In a vacuum, light travels so fast that it would circle the Earth more than seven times within the blink of an eye. When light propagates through matter, however, it slows by a factor typically less than 5. This factor, called the refractive index, is positive in naturally occurring materials, and it causes light to bend in a particular direction when it shines on, for example, water or glass.

Over the past two decades, scientists have managed to create artificial materials whose refractive indices are negative; these negative-index metamaterials defy normal experience by bending light in the “wrong” direction. Due to their unusual ability to manipulate electromagnetic waves and their potential to be harnessed for technology (that might, for example, cloak objects from view), negative-index metamaterials have been celebrated by scientists and engineers alike.

Researchers at the Harvard School of Engineering and Applied Sciences (SEAS), collaborating with the Weizmann Institute of Science in Israel, have now demonstrated a drastically new way of achieving negative refraction in a metamaterial.

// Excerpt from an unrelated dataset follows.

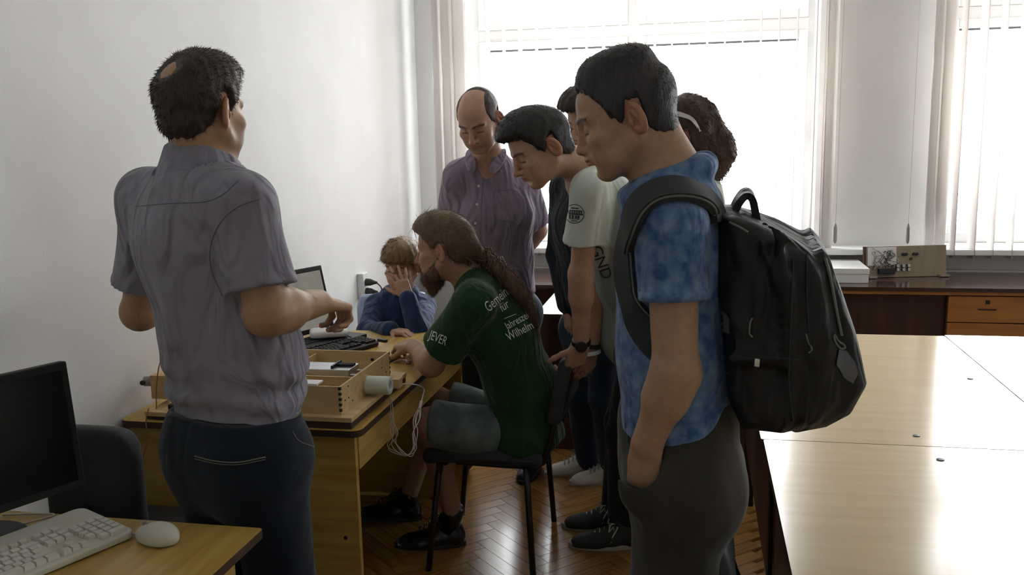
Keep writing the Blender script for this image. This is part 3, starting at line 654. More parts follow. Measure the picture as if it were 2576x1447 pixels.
for t, x, y in ((tA, 0.913, 3.232), (tA, 0.605, 2.595), (tB, 0.622, 2.408)):
    MB().lathe((x, y, 0.7495), (0, 0, 1), [(0.010, 0), (0.0095, 0.0025), (0.004, 0.003)], 14).build('screw_cap', MT['black'], t)
# dark desks along the windows
d1 = desk('dark walnut desk behind the standing group, front panel down to the floor', -0.74, 0.60, 4.20, 4.92, MT['browntop'], None, None)
MB().box((-0.72, 4.40, 0.0), (0.58, 4.42, 0.73)).build('front_panel', MT['brown'], d1)
for x in (-0.72, 0.56): MB().box((x, 4.42, 0.0), (x + 0.02, 4.90, 0.73)).build('end_panel', MT['brown'], d1)
d3 = desk('dark walnut desk under the middle window behind the balding man', -1.35, 0.58, 5.02, 5.65, MT['browntop'], None, None)
for x in (-1.33, 0.54): MB().box((x, 5.05, 0.0), (x + 0.02, 5.63, 0.73)).build('end_panel', MT['brown'], d3)
MB().box((-1.31, 5.30, 0.2), (0.54, 5.32, 0.73)).build('front_panel', MT['brown'], d3)
d2 = desk('dark topped desk with orange wooden drawers under the right window', 0.62, 2.30, 5.08, 5.65, MT['browntop'], None, None)
MB().box((0.64, 5.14, 0.0), (1.305, 5.16, 0.73)).build('front_panel', MT['brown'], d2)
MB().box((0.64, 5.085, 0.712), (2.28, 5.10, 0.731)).build('front_rail', MT['orange'], d2)
MB().box((1.305, 5.12, 0.0), (2.28, 5.63, 0.728)).build('drawer_carcass', MT['brown'], d2)
for z0, z1 in ((0.565, 0.705), (0.42, 0.56), (0.22, 0.415), (0.03, 0.215)):
    dr = MB().box((1.31, 5.098, z0), (1.80, 5.12, z1)).build('drawer', MT['orange'], d2, bevel=0.002)
    zc = z1 - 0.03
    if z0 > 0.5: MB().box((1.492, 5.094, zc - 0.010), (1.512, 5.099, zc + 0.010)).build('lock', MT['black'], dr)
    if z0 > 0.5: MB().box((1.46, 5.0955, zc - 0.044), (1.545, 5.099, zc - 0.036)).build('finger_groove', MT['edge'], dr)
for z0, z1 in ((0.565, 0.705), (0.42, 0.56), (0.03, 0.415)): MB().box((1.805, 5.098, z0), (2.28, 5.12, z1)).build('drawer', MT['orange'], d2, bevel=0.002)
# ------------------------------------------------------------------ chairs
def rot2(p, a): c, s = math.cos(a), math.sin(a); return A([p[0] * c - p[1] * s, p[0] * s + p[1] * c, p[2]])
def chair(label, loc, facing, fab, frame, group=None, back_h=0.82, seat_z=0.45, w=0.46, lean=0.10, depth=0.42, rear_w=None):
    """stacking visitor chair; local +y is the way the sitter faces"""
    r = empty('chair', loc, label, 'chair', group); th = -math.radians(facing)
    T = lambda x, y, z: rot2((x, y, z), th) + A(loc, float)
    h = w / 2
    for sx in (-1, 1):
        MB().tube([T(sx * (h - 0.03), depth / 2 - 0.04, seat_z - 0.03), T(sx * h, depth / 2 + 0.01, 0.0)], 0.0115, 10).build('leg', frame, r, smooth=True)
        MB().tube([T(sx * (h - 0.03), -depth / 2 + 0.04, seat_z - 0.03), T(sx * h, -depth / 2 + 0.015, 0.0)], 0.0115, 10).build('leg', frame, r, smooth=True)
        MB().tube(spline([T(sx * (h - 0.045), depth / 2 - 0.10, seat_z - 0.028), T(sx * (h - 0.045), -depth / 2 + 0.02, seat_z - 0.028), T(sx * (h - 0.045), -depth / 2 - 0.035, seat_z + 0.03), T(sx * (h - 0.045), -depth / 2 - 0.035 - lean * 0.6, back_h - 0.16)], 5), 0.011, 10).build('back_support', frame, r, smooth=True)
        MB().lathe(T(sx * (h - 0.03), depth / 2 - 0.05, seat_z - 0.052), T(0, 1, 0) - T(0, 0, 0), [(0.008, 0), (0.017, 0.004), (0.017, 0.02), (0.008, 0.024)], 12).build('stacking_bumper', MT['black'], r)
    MB().tube([T(-h + 0.03, -depth / 2 + 0.05, seat_z - 0.03), T(h - 0.03, -depth / 2 + 0.05, seat_z - 0.03)], 0.010, 8).build('crossbar', frame, r, smooth=True)
    MB().tube([T(-h + 0.03, depth / 2 - 0.06, seat_z - 0.03), T(h - 0.03, depth / 2 - 0.06, seat_z - 0.03)], 0.010, 8).build('crossbar', frame, r, smooth=True)
    F = Field(); M = np.stack([T(1, 0, 0) - A(loc), T(0, 1, 0) - A(loc), A([0, 0, 1.0])], -1)
    F.box(T(0, 0.0, seat_z), (h - 0.005, depth / 2 + 0.02, 0.026), M, 0.024); F.ell(T(0, depth / 2 - 0.0, seat_z - 0.018), (h - 0.02, 0.035, 0.028), M, 0.03)
    F.ell(T(0, -0.02, seat_z + 0.075), (h * 0.95, depth * 0.5, 0.052), M, 0.02, 'sub'); sdf_obj('seat', F, 0.008, fab, r)
    F = Field(); zb = (back_h + seat_z + 0.13) / 2; hh = (back_h - seat_z - 0.13) / 2; a = math.atan2(lean, back_h - seat_z)
    M2 = M @ np.array([[1, 0, 0], [0, math.cos(a), -math.sin(a)], [0, math.sin(a), math.cos(a)]]); cb = T(0, -depth / 2 - 0.045 - lean * 0.55, zb)
    F.box(cb, (h - 0.004, 0.024, hh), M2, 0.022); F.ell(cb + M2 @ A([0, 0.12, 0]), (h * 1.1, 0.105, hh * 2), M2, 0.01, 'sub')
    F.clipfn(lambda P: (np.abs((P - cb) @ M2[:, 0]) + 0.35 * np.maximum(((P - cb) @ M2[:, 2]) - hh * 0.4, 0) - (h - 0.012)), 0.02); sdf_obj('backrest', F, 0.007, fab, r)
    sh = MB().obox(cb + M2 @ A([0, -0.024, -0.01]), (h - 0.03, 0.004, hh - 0.03), M2[:, 0], M2[:, 1], M2[:, 2]); sh.build('back_shell', MT['black'], r, bevel=0.003)
    return r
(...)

The advance, reported in the August 2 issue of Nature, results in an “extraordinarily strong” negative refractive index as large as -700, more than a hundred times larger than most previously reported.

“This work may bring the science and technology of negative refraction into an astoundingly miniaturized scale, confining the negatively refracting light into an area that is 10,000 times smaller than many previous negative-index metamaterials,” says principal investigator Donhee Ham, Gordon McKay Professor of Electrical Engineering and Applied Physics at SEAS.